Comment: To prove the identity of two topologies, we can either show they mutually contain each other or prove the equivalence of their bases. Because a topological basis has smaller number of elements or cardinality than the corresponding topology, proof via basis is more efficient.

Proof: Let \(\mathcal{C}\) be the topological basis of \(X\) and \(\mathcal{D}\) be the basis of \(Y\). Because \(A \subset X\) and \(B \subset Y\), the subspace topological bases of them are \(\mathcal{B}_A = \{C \cap A \vert \forall C \in \mathcal{C} \}\) and \(\mathcal{B}_B = \{D \cap B \vert \forall D \in \mathcal{D} \}\) respectively according to Lemma 16.1.

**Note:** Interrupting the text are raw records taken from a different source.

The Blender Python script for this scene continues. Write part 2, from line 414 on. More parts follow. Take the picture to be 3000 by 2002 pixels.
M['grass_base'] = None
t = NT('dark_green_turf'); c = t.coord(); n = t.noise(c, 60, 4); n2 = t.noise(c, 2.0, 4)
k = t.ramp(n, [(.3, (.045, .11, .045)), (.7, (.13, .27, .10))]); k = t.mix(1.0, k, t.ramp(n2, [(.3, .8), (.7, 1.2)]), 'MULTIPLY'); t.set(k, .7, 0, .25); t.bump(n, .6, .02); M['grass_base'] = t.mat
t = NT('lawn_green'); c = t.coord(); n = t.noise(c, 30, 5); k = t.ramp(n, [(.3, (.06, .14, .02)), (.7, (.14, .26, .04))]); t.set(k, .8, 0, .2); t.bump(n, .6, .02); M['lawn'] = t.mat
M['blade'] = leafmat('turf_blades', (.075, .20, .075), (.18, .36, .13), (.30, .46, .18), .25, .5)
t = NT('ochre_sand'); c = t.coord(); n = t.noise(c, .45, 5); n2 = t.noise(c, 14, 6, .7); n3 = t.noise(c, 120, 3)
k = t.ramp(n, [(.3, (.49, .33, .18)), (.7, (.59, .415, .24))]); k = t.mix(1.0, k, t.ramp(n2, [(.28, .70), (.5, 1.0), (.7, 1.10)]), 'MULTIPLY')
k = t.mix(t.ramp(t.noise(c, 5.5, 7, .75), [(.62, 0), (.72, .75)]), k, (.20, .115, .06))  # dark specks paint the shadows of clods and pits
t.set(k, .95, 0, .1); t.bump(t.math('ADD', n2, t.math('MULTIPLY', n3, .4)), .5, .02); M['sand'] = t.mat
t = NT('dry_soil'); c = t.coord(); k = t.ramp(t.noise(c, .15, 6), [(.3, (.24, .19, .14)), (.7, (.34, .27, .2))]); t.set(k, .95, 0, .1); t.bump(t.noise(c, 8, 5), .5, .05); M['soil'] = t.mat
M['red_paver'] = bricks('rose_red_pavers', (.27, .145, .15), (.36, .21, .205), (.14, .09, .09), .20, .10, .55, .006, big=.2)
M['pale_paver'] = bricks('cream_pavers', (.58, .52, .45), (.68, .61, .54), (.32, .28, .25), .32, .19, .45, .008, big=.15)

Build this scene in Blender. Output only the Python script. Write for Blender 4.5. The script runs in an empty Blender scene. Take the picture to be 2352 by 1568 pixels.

Due to Lemma 15.1, the basis of the product topology on \(A \times B\) is

\[\mathcal{B}_{A \times B} = \{ (C \cap A) \times (D \cap B) \vert \forall C \in \mathcal{C}, \forall D \in \mathcal{D} \}.\]

Meanwhile, the basis of the product topology on \(X \times Y\) is

\[\mathcal{B}_{X \times Y} = \{ C \times D \vert \forall C \in \mathcal{C}, \forall D \in \mathcal{D} \}.\]

Restricting \(\mathcal{B}_{X \times Y}\) to the subset \(A \times B\), the basis of the subspace topology on \(A \times B\) is

\[\begin{aligned} \tilde{\mathcal{B}}_{A \times B} &= \{ (C \times D) \cap (A \times B) \vert \forall C \in \mathcal{C}, \forall D \in \mathcal{D} \} \\ &= \{ (C \cap A) \times (D \cap B) \vert \forall C \in \mathcal{C}, \forall D \in \mathcal{D} \}, \end{aligned}\]

which is the same as that of the product topology on \(A \times B\). Hence, this theorem is proved.

The above process of proof can be illustrated as below.

Remark: The above two routes for generating topology on \(A \times B\) must lead to the same result, otherwise, the theory itself is inappropriately proposed. A theory must be at least self-consistent before its debut in reality.